WRITTEN TASK >> Give the number of lines containing the word "part" and nothing more.

SUPPLIED MATERIAL >>
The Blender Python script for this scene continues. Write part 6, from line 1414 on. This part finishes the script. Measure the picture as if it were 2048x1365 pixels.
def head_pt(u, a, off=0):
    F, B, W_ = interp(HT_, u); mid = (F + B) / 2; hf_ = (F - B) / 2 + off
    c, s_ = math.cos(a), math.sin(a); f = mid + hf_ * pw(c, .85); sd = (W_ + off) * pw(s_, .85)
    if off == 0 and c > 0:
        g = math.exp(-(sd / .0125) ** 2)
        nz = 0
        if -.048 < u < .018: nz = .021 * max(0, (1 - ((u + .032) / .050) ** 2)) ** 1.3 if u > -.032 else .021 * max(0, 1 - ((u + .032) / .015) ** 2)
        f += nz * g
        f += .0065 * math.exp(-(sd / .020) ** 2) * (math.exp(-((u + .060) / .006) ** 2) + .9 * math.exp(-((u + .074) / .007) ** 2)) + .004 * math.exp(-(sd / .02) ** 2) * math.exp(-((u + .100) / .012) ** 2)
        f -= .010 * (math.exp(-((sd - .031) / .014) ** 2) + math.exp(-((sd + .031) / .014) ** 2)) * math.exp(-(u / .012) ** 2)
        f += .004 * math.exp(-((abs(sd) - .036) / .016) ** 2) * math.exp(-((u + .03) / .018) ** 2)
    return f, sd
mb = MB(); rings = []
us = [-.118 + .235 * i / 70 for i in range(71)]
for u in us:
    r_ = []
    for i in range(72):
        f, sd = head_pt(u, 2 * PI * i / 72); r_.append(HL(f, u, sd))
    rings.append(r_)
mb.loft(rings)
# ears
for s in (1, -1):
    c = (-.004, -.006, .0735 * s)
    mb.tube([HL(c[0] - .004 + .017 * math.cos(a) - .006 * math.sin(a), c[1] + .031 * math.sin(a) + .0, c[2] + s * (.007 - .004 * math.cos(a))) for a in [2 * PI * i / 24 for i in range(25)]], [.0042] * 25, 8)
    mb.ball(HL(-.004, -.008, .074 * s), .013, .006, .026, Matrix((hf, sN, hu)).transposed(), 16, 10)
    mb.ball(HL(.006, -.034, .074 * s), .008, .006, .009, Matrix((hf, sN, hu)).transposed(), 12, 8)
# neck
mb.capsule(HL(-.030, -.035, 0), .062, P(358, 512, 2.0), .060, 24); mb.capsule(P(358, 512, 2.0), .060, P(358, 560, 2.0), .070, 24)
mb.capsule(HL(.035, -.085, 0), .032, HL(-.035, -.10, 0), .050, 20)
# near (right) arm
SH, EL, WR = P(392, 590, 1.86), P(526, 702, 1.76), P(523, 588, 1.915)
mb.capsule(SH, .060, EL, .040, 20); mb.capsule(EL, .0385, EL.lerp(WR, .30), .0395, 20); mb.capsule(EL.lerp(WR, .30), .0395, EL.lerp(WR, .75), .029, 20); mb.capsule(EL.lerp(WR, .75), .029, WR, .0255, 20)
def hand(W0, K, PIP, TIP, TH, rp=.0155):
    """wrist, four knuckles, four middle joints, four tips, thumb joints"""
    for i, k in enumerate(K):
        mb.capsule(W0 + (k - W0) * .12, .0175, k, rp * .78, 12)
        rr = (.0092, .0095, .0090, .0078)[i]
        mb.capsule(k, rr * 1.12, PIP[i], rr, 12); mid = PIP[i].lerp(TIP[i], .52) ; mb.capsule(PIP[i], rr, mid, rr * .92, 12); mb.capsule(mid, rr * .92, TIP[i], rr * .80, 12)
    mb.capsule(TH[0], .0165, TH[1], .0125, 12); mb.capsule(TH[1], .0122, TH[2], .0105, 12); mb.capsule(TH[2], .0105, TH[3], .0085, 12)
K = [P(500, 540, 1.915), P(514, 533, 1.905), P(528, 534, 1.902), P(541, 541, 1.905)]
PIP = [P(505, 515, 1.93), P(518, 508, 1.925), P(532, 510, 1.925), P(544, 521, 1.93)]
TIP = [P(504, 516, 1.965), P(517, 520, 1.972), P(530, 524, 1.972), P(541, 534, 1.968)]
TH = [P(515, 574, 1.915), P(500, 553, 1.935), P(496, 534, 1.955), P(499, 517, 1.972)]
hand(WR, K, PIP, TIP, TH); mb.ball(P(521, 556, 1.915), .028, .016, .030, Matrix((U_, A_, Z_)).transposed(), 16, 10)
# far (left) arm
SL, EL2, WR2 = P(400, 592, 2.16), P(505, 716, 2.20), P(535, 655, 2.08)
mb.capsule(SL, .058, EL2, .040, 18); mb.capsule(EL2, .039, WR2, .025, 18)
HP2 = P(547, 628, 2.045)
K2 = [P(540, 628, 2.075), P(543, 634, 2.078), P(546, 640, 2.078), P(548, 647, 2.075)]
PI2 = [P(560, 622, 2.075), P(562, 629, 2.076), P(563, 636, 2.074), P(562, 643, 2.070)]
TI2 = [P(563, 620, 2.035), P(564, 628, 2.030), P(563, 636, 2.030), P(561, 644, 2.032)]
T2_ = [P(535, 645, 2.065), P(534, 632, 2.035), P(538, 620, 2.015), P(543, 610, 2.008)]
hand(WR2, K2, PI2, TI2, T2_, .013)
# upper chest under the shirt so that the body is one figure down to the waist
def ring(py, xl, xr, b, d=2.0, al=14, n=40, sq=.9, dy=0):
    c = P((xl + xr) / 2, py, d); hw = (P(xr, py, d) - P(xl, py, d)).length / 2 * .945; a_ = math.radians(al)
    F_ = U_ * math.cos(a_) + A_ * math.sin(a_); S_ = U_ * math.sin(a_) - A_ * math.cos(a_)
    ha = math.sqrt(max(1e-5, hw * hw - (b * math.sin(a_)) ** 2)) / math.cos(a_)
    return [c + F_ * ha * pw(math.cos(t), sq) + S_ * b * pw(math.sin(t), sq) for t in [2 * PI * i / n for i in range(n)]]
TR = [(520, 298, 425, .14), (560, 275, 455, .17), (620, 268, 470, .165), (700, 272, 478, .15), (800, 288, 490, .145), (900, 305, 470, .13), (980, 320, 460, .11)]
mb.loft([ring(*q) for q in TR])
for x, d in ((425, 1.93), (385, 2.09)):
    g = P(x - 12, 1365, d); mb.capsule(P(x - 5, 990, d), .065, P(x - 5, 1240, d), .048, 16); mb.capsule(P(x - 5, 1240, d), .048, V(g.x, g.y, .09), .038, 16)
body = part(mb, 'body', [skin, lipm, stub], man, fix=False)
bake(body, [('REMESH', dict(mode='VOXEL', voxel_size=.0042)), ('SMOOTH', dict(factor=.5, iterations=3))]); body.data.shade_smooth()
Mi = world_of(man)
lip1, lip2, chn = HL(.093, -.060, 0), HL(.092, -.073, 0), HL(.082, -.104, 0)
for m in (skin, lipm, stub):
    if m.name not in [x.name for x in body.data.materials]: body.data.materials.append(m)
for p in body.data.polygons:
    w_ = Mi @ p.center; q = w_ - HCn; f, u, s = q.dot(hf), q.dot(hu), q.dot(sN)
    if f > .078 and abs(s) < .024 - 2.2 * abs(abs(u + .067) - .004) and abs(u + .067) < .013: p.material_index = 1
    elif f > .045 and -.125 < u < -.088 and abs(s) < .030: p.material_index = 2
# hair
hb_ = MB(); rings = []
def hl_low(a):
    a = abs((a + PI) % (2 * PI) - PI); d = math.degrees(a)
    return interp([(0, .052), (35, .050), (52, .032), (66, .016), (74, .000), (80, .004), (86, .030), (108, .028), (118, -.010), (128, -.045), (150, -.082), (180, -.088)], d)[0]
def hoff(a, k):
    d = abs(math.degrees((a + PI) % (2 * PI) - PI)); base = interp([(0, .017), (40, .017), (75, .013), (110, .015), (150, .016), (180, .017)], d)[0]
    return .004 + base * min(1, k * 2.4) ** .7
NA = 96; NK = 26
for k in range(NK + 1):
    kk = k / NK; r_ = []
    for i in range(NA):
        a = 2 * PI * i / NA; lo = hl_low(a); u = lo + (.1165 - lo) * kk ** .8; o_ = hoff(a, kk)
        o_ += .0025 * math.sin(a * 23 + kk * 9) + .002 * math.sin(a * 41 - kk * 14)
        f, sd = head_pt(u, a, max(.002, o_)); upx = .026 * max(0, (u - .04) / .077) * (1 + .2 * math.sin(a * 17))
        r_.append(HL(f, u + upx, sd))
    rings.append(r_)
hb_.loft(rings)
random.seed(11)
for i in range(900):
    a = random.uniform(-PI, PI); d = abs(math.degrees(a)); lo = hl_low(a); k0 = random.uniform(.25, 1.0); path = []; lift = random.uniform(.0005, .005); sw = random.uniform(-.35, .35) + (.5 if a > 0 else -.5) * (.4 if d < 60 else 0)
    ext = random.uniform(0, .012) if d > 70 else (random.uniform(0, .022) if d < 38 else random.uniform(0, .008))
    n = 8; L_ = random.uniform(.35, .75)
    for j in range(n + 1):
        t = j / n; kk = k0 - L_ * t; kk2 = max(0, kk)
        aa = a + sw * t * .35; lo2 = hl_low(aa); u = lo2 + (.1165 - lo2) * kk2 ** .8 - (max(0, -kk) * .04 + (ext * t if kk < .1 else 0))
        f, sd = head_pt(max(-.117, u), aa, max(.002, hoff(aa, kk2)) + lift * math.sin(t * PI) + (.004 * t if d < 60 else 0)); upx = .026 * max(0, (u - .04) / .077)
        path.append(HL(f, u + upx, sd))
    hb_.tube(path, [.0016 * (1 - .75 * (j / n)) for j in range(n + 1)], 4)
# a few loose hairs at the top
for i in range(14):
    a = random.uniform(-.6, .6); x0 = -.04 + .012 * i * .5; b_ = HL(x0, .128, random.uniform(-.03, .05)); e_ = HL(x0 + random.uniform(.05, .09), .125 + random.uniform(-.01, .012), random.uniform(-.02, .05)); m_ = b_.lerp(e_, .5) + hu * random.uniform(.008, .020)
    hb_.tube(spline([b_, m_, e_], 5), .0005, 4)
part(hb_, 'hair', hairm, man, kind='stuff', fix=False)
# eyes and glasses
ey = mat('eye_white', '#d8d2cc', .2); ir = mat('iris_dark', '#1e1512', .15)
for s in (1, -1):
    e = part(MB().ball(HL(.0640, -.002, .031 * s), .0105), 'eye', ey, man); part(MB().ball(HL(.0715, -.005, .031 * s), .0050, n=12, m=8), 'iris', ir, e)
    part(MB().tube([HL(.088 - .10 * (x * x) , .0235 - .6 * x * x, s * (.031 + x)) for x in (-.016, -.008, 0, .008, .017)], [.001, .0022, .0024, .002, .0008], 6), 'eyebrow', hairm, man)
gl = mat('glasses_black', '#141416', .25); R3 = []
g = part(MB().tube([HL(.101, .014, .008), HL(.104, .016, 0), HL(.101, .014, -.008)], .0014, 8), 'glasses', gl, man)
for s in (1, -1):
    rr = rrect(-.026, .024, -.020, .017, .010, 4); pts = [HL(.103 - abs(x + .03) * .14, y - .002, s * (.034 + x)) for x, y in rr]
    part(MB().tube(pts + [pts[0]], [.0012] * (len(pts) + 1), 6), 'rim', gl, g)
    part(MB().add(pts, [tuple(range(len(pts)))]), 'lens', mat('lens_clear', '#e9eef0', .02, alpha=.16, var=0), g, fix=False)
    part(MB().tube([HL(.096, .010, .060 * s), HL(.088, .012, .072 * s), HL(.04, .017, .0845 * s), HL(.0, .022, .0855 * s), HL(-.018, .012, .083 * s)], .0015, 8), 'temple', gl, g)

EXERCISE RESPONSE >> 9